Vous connoissez sans doute le Comte de Moltke qui se trouve à Florence dans l’intention de venir à Rome, et dont on me dit un monde de bien.
Dois-je me flater de recevoir quelques lignes de Vous quand de nouveau Vous ecrirez à M. de Humboldt? Je ne Vous repete plus que Vos lettres sont la chose qui le plus m’encourage dans la situation vacillante de mes affaires. Je sais bien qu’à la campagne on est peu porté à écrire des lettres, surtout lorsqu’on se trouve avec un objet cheri, dont la santé reclame notre attention; mais une couple de lignes suffisent pour me rassurer de la continuation de Votre bienveillance.

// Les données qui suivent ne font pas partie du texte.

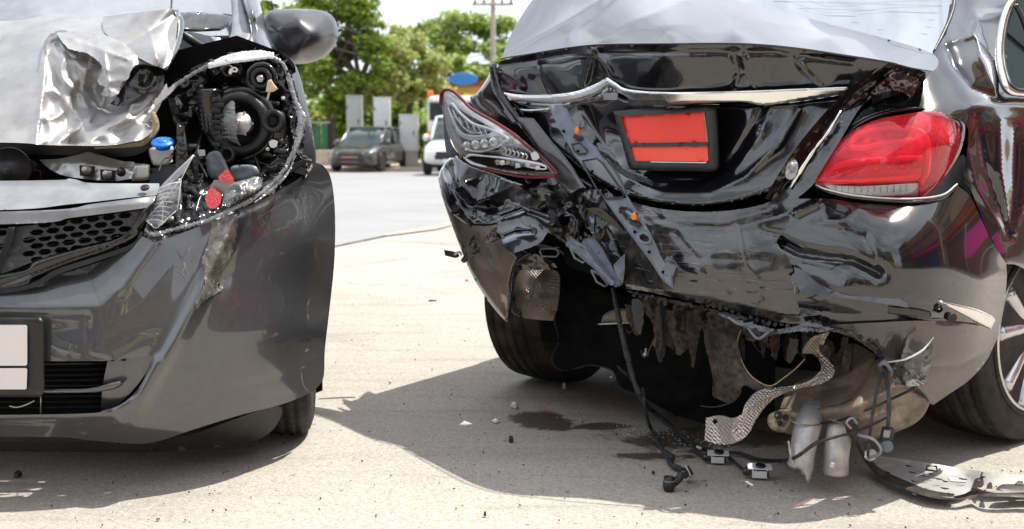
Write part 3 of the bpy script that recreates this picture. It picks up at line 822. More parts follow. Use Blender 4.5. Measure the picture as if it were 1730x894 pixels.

Le bruit de mon livre Coptique a éveillé un savant Danois que j’ai connu ici et qui déja longtems meditoit un ouvrage sur certains manuscrits en cette langue. Il m’a écrit en me communiquant son plan et me demandant si nous pouvions venir en collision, ce qui n’est pas le cas. Tout au contraire la chose m’a fait du plaisir, puisque cela doit contribuer à exciter d’avantage l’attention de nos compatriotes et à donner un air d’importance à l’entreprise.
Agréez, Monsieur, la sincerité de mon attachement et des voeux que je fais pour tout ce qui Vous interesse.